FILIERE
Comment assurer la pérennité de la meunerie française ?
180 euros le MWh : c'est le seuil au dessus duquel l'Association de la Meunerie Française (ANMF) estime que la rentabilité des entreprises qu'elle représente est remise en question... soit bien en deçà du niveau de prix actuel, y compris en prenant en compte les aides développées par l'Etat, auxquelles plusieurs acteurs meuniers ne sont pas éligibles.
Les craintes exprimées depuis plusieurs semaines par de multiples entreprises du secteur sont résumées dans la lettre d'information diffusée par l'ANMF, laquelle traite de l'environnement économique de la meunerie. Elle décrit en effet une situation tendue et pouvant aboutir à la défaillance de meuniers déjà fragiles : privés de marges et donc de rentabilité, ils ne seraient plus en mesure de contribuer à l'effort de souveraineté alimentaire du pays, devenu pourtant un véritable enjeu sociétal et politique.
Un partage de la valeur déséquilibré
Alors que l'inflation a atteint 12% sur les produtis alimentaires entre novembre 2021 et novembre 2022, elle a été deux fois moins forte sur le pain : avec seulement 6% de hausse, cet aliment de base a peu contribué à redonner de la vigueur à une filière bouleversée par des coûts de production sans cesse plus élevés. Même si les prix du blé se sont stabilisés depuis l'automne 2022 (tout en se maintenant à un niveau élevé), les céréales ont connu la plus forte hausse de prix de l’ensemble des produits agricoles en 2022 selon l'institut Eurostat.
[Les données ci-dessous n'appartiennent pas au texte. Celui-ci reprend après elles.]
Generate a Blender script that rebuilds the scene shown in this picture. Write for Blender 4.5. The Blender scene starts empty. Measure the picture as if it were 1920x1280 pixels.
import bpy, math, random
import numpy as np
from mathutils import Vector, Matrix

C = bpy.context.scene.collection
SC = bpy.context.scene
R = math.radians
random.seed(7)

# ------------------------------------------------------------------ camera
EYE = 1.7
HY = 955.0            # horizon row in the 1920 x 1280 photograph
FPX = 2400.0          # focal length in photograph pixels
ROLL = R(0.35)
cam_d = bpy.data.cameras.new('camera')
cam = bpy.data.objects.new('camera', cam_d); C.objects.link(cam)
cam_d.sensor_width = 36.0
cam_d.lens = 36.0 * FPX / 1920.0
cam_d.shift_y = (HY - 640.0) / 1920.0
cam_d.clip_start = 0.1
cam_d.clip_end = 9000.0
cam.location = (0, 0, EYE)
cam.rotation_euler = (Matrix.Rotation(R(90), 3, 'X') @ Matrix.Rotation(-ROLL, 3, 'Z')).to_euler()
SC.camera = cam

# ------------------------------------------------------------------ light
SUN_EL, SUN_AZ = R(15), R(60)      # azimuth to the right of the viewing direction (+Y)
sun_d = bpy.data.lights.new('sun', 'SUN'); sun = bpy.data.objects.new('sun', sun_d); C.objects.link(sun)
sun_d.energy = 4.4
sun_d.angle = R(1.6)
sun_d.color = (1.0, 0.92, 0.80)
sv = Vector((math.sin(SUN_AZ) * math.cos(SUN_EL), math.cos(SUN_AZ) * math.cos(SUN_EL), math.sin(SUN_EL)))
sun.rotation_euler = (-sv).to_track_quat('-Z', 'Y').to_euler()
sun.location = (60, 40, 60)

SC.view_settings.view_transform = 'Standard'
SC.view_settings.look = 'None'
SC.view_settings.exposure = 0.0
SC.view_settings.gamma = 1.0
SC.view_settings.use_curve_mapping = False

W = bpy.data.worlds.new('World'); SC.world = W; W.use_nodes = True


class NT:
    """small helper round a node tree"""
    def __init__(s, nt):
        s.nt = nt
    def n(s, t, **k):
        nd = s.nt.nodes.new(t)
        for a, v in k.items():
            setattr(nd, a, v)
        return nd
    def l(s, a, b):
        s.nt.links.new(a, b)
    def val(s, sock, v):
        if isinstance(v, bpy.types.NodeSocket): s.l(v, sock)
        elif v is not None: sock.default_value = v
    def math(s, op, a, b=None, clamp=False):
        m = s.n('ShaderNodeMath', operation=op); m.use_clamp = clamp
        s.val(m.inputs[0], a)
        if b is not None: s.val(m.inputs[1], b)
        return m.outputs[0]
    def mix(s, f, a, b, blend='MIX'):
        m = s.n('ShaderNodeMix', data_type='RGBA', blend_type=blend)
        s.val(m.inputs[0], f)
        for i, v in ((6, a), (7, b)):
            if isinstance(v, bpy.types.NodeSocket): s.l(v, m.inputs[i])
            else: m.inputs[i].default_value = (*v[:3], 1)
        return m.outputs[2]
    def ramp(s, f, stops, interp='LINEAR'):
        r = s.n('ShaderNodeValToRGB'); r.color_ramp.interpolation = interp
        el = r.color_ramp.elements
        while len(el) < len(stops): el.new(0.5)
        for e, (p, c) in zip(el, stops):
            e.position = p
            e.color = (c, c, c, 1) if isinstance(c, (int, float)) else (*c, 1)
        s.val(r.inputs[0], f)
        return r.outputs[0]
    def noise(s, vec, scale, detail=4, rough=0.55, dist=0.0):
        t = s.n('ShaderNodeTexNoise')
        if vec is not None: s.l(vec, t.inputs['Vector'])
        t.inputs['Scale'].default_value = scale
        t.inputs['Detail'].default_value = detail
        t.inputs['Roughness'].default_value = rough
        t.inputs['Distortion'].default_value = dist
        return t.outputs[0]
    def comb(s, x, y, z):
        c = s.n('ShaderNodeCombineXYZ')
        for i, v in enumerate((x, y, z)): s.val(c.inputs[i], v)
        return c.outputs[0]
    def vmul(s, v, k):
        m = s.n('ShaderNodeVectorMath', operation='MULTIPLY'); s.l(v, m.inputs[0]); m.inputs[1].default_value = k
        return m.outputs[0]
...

Dans le même temps, les autres postes de coût d'une entreprise de meunerie se sont également renforcés : +8% sur les emballages entre janvier 2022 et novembre 2022, +40% sur le gasoil entre septembre 2021 et septembre 2022... sans compter les indispensables hausses de salaires à réaliser pour répondre à l'inflation, augmentant de fait le poids de la masse salariale.
Si les prix de farine ont progressé sur l'ensemble des marchés, avec notamment une hausse de 31% pour la boulangerie artisanale, cette dynamique s'est arrêtée à partir de juillet 2022, alors même que les autres éléments composant ces tarifs ont continué à progresser sur la fin d'année. Cela témoigne des difficultés rencontrées pour répercuter ces hausses auprès des clients, de par les difficultés rencontrées au sein de leurs activités et d'une volonté de préserver les relations entretenues avec les transformateurs finaux.
La situation de chaque acteur de la filière meunière dépend notamment de leur achat de blé : pour les moulins ne s'étant pas totalement couverts avant le mois de décembre, la baisse observée sur les cours va relâcher partiellement la tension. Pour autant, faute d'aides supplémentaires sur le volet énergétique, les prix de farine pourraient s'envoler : selon les simulations réalisées par l'ANMF, une hausse du prix de l’électricité de 200€/MWh engendrerait une hausse du coût de production de 21,9€ par tonne de farine.
Plafonner le prix de l'électricité pour rétablir une situation sereine et une saine concurrence
Dès lors, l'association et ses représentants, dont le président Jean-François Loiseau, renouvellent leur demande de voir le prix de l'électricité plafonné à 180€/MWh pour préserver le secteur et la production de farine en France. La situation actuelle perturbe grandement la concurrence entre les opérateurs, ces derniers n'étant pas touchés de la même façon par la crise selon leur éligibilité ou non aux aides, les tarifs souscrits ou encore la date de renouvellement de leur contrat. En l'absence d'une intervention rapide et efficace, le secteur pourrait ralentir considérablement ses investissements et recourir à l'emprunt, ce qui contribuerait à réduire durablement sa compétitivité... élément pourtant indispensable à un secteur qui contribue à la balance commerciale du pays, avec un savoir-faire mondialement reconnu.